#### [WHAT TO PRODUCE]
Write out nothing but the lines from the first line of the entries below through the line with "from mathutils.geometry import"; no pictures go in.

#### [RECORDS FOR THE EXERCISE]
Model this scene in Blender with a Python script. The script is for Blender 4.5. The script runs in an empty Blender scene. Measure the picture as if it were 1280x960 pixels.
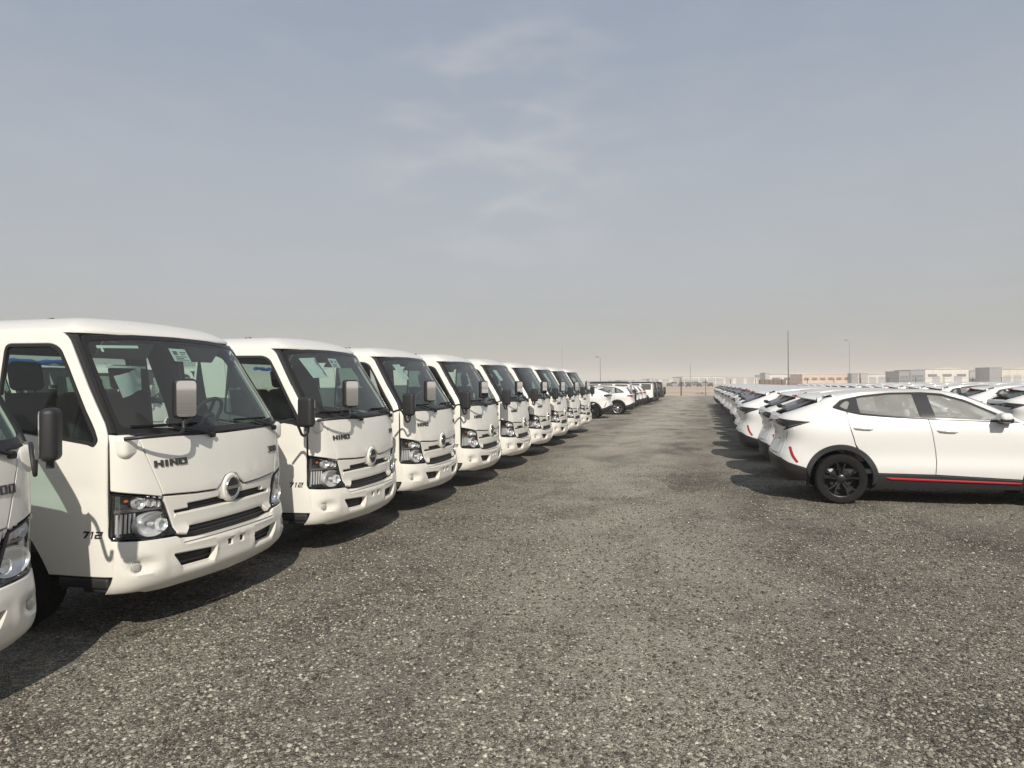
import bpy, bmesh, math, random
import numpy as np
from mathutils import Vector, Matrix
from mathutils.geometry import delaunay_2d_cdt

random.seed(7)
rng = np.random.default_rng(7)
SC = bpy.context.scene
COL = SC.collection
R = math.radians

# ------------------------------------------------------------------ camera
F_PX, YAW, ROLL, EYE = 950.0, R(13.84), 0.0079, 1.70
cam_d = bpy.data.cameras.new('camera')
cam_d.sensor_width = 36.0
cam_d.lens = 36.0 * F_PX / 1280.0
cam_d.clip_start, cam_d.clip_end = 0.05, 8000
cam = bpy.data.objects.new('camera', cam_d)
COL.objects.link(cam)
cam.matrix_world = (Matrix.Translation((0, 0, EYE)) @ Matrix.Rotation(YAW, 4, 'Z') @
                    Matrix.Rotation(R(90), 4, 'X') @ Matrix.Rotation(-ROLL, 4, 'Z'))
SC.camera = cam

# ------------------------------------------------------------------ light
SUN_AZ_TO = Vector((0.36, -1.0, 0)).normalized()      # horizontal direction towards the sun
SUN_EL = R(36)
sun_dir = Vector((SUN_AZ_TO.x * math.cos(SUN_EL), SUN_AZ_TO.y * math.cos(SUN_EL), math.sin(SUN_EL)))
sd = bpy.data.lights.new('sun', 'SUN')
sd.energy, sd.angle, sd.color = 4.3, R(0.55), (1.0, 0.94, 0.845)
sun = bpy.data.objects.new('sun', sd)
COL.objects.link(sun)
sun.rotation_euler = sun_dir.to_track_quat('Z', 'Y').to_euler()

W = bpy.data.worlds.new('World')
SC.world = W
W.use_nodes = True
nt = W.node_tree
nt.nodes.clear()
L = nt.links.new
out = nt.nodes.new('ShaderNodeOutputWorld')
bg = nt.nodes.new('ShaderNodeBackground')
bg.inputs['Strength'].default_value = 0.085
sky = nt.nodes.new('ShaderNodeTexSky')
sky.sky_type = 'NISHITA'
sky.sun_disc = False
sky.sun_elevation = SUN_EL
sky.sun_rotation = math.atan2(sun_dir.x, sun_dir.y)
sky.air_density, sky.dust_density, sky.ozone_density = 1.0, 0.6, 2.0
sky.altitude = 0
hsv = nt.nodes.new('ShaderNodeHueSaturation')
hsv.inputs['Saturation'].default_value = 0.62
L(sky.outputs['Color'], hsv.inputs['Color'])
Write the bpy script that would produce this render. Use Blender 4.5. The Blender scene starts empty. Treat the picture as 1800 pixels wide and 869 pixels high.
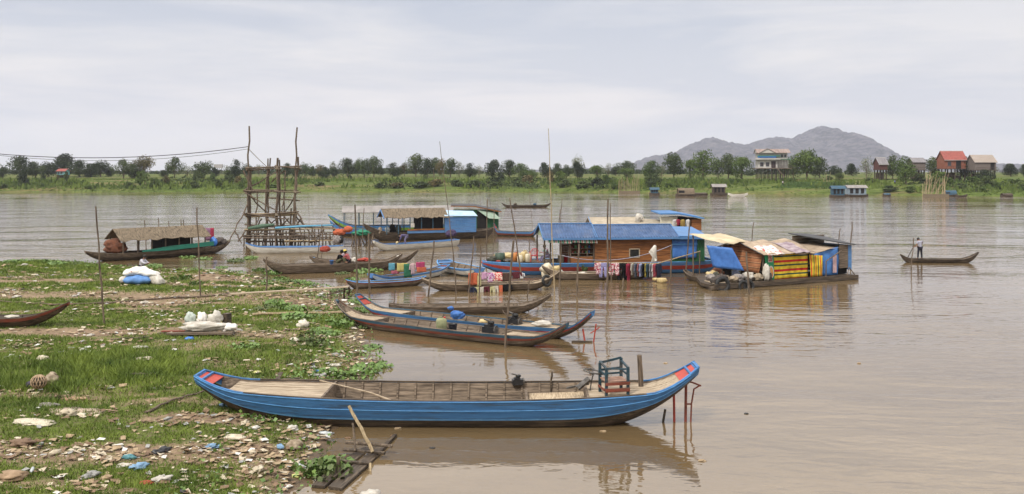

#### [WORKED ANSWER]
Model this scene in Blender with a Python script. The script is for Blender 4.5. The script runs in an empty Blender scene. Measure the picture as if it were 1280x960 pixels.
import bpy, bmesh, math, random
import numpy as np
from mathutils import Vector, Matrix
from mathutils.geometry import delaunay_2d_cdt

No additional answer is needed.